The mother of a B.C. teenager with autism and epilepsy who was disallowed from taking part in an exchange trip to P.E.I says her daughter feels harassed and discriminated against and no longer wants to come to Prince Edward Island.

Melanie Bowen says she has a letter from P.E.I.’s English Language School Board stating her 15-year-old daughter Brooklyn Mavis could only participate in the trip to P.E.I. if she issued a letter of apology and a full retraction of public statements she has made alleging her daughter had been discriminated against.


“There were several plans put in place, and we had agreed to most of them, but it was when a plan was brought to us that required me to apologize to a teacher from Bluefield High School for hurting his feelings and they required me to recant any allegations of discrimination, that’s when the plans came to a full halt,” Bowen said.

Fifteen-year-old Mavis was accepted into the exchange trip to P.E.I. through SEVEC (Society for Educational Visits and Exchanges in Canada) months ago, but everything changed after she suffered complex partial seizure during an outing while the P.E.I. students were in B.C. last month.

Mavis’ school principal received a letter from Bluefield on April 1, saying the P.E.I. school would no longer be able to host Mavis due to her “inability to cope with the physical stress of an exchange.”

No one from Bluefield High School would respond to repeated requests for comment, directing all inquiries to school board.
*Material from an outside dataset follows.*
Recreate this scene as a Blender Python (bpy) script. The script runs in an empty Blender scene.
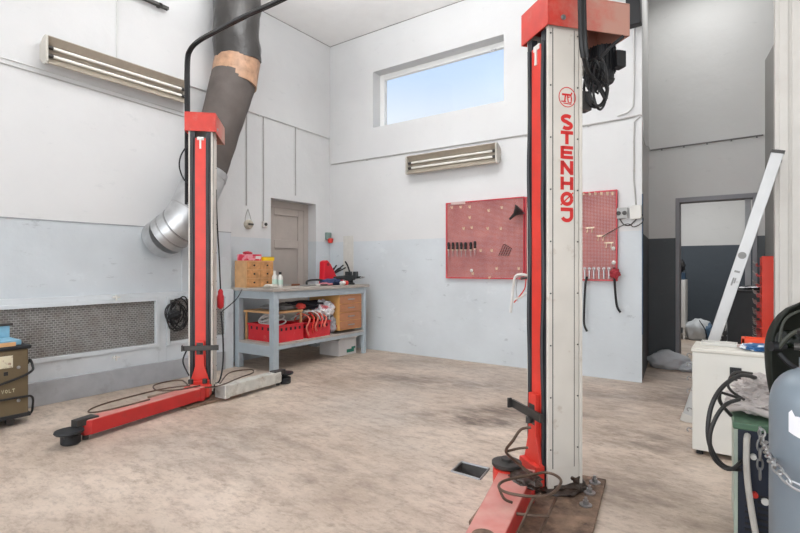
import bpy, bmesh, math, random
from math import sin, cos, pi, radians
from mathutils import Vector, Matrix, noise
S = bpy.context.scene
COL = S.collection

# ------------------------------------------------------------------ camera
H = 1.2
YAW = radians(35.15)
F = 490.0
cam_d = bpy.data.cameras.new('camera'); cam = bpy.data.objects.new('camera', cam_d); COL.objects.link(cam)
cam.location = (0, 0, H); cam.rotation_euler = (pi/2, 0, YAW)
cam_d.sensor_width = 36; cam_d.lens = 36*F/800; cam_d.clip_start = .02
S.camera = cam
# ------------------------------------------------------------------ world (pale blue sky)
w = bpy.data.worlds.new('sky'); S.world = w; w.use_nodes = True
nt = w.node_tree; nt.nodes.clear()
tc = nt.nodes.new('ShaderNodeTexCoord'); sx = nt.nodes.new('ShaderNodeSeparateXYZ')
rp = nt.nodes.new('ShaderNodeValToRGB'); bg = nt.nodes.new('ShaderNodeBackground'); wo = nt.nodes.new('ShaderNodeOutputWorld')
nt.links.new(tc.outputs['Generated'], sx.inputs[0]); nt.links.new(sx.outputs['Z'], rp.inputs[0])
nt.links.new(rp.outputs[0], bg.inputs[0]); nt.links.new(bg.outputs[0], wo.inputs[0])
e = rp.color_ramp.elements
e[0].position = 0; e[0].color = (.86, .90, .96, 1)
e[1].position = .46; e[1].color = (.44, .60, .90, 1)
m = e.new(.27); m.color = (.78, .84, .90, 1)
m = e.new(.36); m.color = (.54, .69, .90, 1)
bg.inputs[1].default_value = 1.15

def area(name, loc, rot, sx_, sy_, power, col=(1, 1, 1)):
    l = bpy.data.lights.new(name, 'AREA'); l.shape = 'RECTANGLE'; l.size = sx_; l.size_y = sy_; l.energy = power; l.color = col
    o = bpy.data.objects.new(name, l); COL.objects.link(o); o.location = loc; o.rotation_euler = rot
    return o
area('daylight_gate', (-1.0, -2.85, 2.1), (radians(112), 0, 0), 7.0, 3.9, 225, (.965, .985, 1.0))
area('side_fill', (3.1, .8, 2.2), (radians(112), 0, radians(90)), 6.0, 3.4, 30, (.965, .985, 1.0))  # added fill from the right; that wall has no opening
area('ceiling_fill', (-2.7, 2.9, 3.82), (radians(180), 0, 0), 1.4, 1.4, 135, (.965, .985, 1.0))  # added upward fill to brighten the ceiling; no such lamp hangs here
area('alcove_fill', (-.35, 6.2, 4.5), (0, 0, 0), .8, .8, 10, (1.0, 1.0, 1.0))  # added fill to lighten the alcove, not an actual fitting
area('back_room_fill', (-.6, 8.6, 2.85), (0, 0, 0), 1.4, .6, 45, (1, 1, 1))  # added fill for the back room, whose own source is unseen
S.view_settings.view_transform = 'Standard'; S.view_settings.look = 'None'
S.view_settings.gamma = 1; S.view_settings.use_curve_mapping = False; S.view_settings.exposure = 0.0

# ------------------------------------------------------------------ photo-to-place maths
FW = Vector((-sin(YAW), cos(YAW), 0)); RT = Vector((cos(YAW), sin(YAW), 0))
def cf(r, f, z=0): v = RT*r + FW*f; return Vector((v.x, v.y, z))
def W(u, v, t): return cf((u-400)/F*t, t, H + (267-v)/F*t)
def Fl(u, v, z=0): t = (H-z)*F/(v-267); return W(u, v, t)
def dirv(u): return FW + RT*((u-400)/F)
def PX(u, v, x): t = x/dirv(u).x; return W(u, v, t)
def PY(u, v, y): t = y/dirv(u).y; return W(u, v, t)
def heading(a): return radians(90) + YAW - radians(a)

# ------------------------------------------------------------------ materials
MATS = {}
def srgb(*c): return tuple(((x/255)/12.92 if x/255 <= .04045 else ((x/255+.055)/1.055)**2.4) for x in c)
def mat(name, c, rough=.5, metal=0.0, var=.12, scale=6.0, bump=.0, bscale=60.0, dirt=None, dirt_amt=.5, dirt_scale=3.0, dirt_lo=.55, dirt_hi=.7, trans=0):
    if name in MATS: return MATS[name]
    m = bpy.data.materials.new(name); m.use_nodes = True; n = m.node_tree.nodes; l = m.node_tree.links
    b = n['Principled BSDF']; c = srgb(*c)
    b.inputs['Roughness'].default_value = rough; b.inputs['Metallic'].default_value = metal
    t = n.new('ShaderNodeTexCoord')
    nz = n.new('ShaderNodeTexNoise'); nz.inputs['Scale'].default_value = scale; nz.inputs['Detail'].default_value = 6
    l.new(t.outputs['Object'], nz.inputs[0])
    r = n.new('ShaderNodeValToRGB'); r.color_ramp.elements[0].position = .3; r.color_ramp.elements[1].position = .7
    r.color_ramp.elements[0].color = (*[x*(1-var) for x in c], 1); r.color_ramp.elements[1].color = (*[min(1, x*(1+var)) for x in c], 1)
    l.new(nz.outputs[0], r.inputs[0]); out = r.outputs[0]
    if dirt:
        n2 = n.new('ShaderNodeTexNoise'); n2.inputs['Scale'].default_value = dirt_scale; n2.inputs['Detail'].default_value = 9; n2.inputs['Roughness'].default_value = .65
        l.new(t.outputs['Object'], n2.inputs[0])
        r2 = n.new('ShaderNodeMapRange'); r2.inputs[1].default_value = dirt_lo; r2.inputs[2].default_value = dirt_hi; r2.inputs[4].default_value = dirt_amt
        l.new(n2.outputs[0], r2.inputs[0])
        mx = n.new('ShaderNodeMixRGB'); l.new(r2.outputs[0], mx.inputs[0]); l.new(out, mx.inputs[1]); mx.inputs[2].default_value = (*srgb(*dirt), 1)
        out = mx.outputs[0]
    l.new(out, b.inputs['Base Color'])
    if bump:
        n3 = n.new('ShaderNodeTexNoise'); n3.inputs['Scale'].default_value = bscale; n3.inputs['Detail'].default_value = 5
        l.new(t.outputs['Object'], n3.inputs[0])
        bp = n.new('ShaderNodeBump'); bp.inputs['Strength'].default_value = bump; bp.inputs['Distance'].default_value = .01
        l.new(n3.outputs[0], bp.inputs['Height']); l.new(bp.outputs[0], b.inputs['Normal'])
    MATS[name] = m
    return m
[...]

The Guardian was asked to leave the premises Monday while attempting to ask students for comment in a parking lot adjacent to the school.

Board superintendent Cynthia Fleet said Monday she is ‘very surprised and very disappointed’ by allegations of discrimination by the B.C. teen.

Fleet says negotiations with the family continued after April 1 letter, as school officials tried to work out a way to allow Mavis to participate in the trip.

“There was a meeting whereby we were certainly able to get full information around the situation and what would be required to provide appropriate supports for the student when she came to P.E.I.,” Fleet said.

“That was, as I understood it at the time, resolved and all parties were in agreement to the support plan that was put in place and the students would all be here in May.”

When pressed for details on the support plan offered to Mavis and her mother, Fleet would only say it “would reduce risk and ensure the student’s safety and inclusion in the trip.”

But Bowen says Fleet failed to mention this plan came with a condition that Bowen apologize and recant allegations that her daughter was being discriminated against due to her disabilities.

Her teenage daughter now feels further victimized by having to take her story to the media.

“It was humiliating for Brooklyn to go public with this, because at her last school she was bullied because of her disability and the last thing she wanted to do is tell everybody about her issues,” Bowen said.

“To her, that’s one of the worst things that has come out of this.”

Jodi Tucker of Kids Matter Inc. is the family’s advocate. She says the offer of accommodation by the school contingent on an apology and retraction is not accommodation at all.

Also, the final plan offered to Mavis to participate in the trip would have seen her staying in a hotel alone with a teacher next door, rather than with a host family like the rest of her classmates.

“This counter offer is more about being compliant to some ridiculous set of rules somewhere rather than what’s going to be meaningful engagement for Brooklyn,” Tucker said.

“The offer that they made is discriminatory based on the fact that they’ve made proposals that further exclude Brooklyn rather than include (her).”

Tucker says she and the family no longer see this as an isolated incident, but as a case of ‘systemic discrimination’ by the P.E.I. school board and SEVEC.

They are not sure what their next steps will be, but Mavis, who fundraised for months to come to P.E.I., no longer wants to participate in the exchange trip.

“She feels like it’s a hostile environment because of the way she was treated by the teacher and the students,” her mother said.

“I feel that there was some harassment and intimidation. Bullying is probably a good word for it as well. I know that there was some Facebook banter back and forth with it as well – some of the teachers in P.E.I. and some of the students, and that was definitely bullying against my daughter.”

A statement issued by SEVEC says a series of steps were taken to try to accommodate Mavis and work will continue with both schools in B.C. and P.E.I. to try to come to a resolution.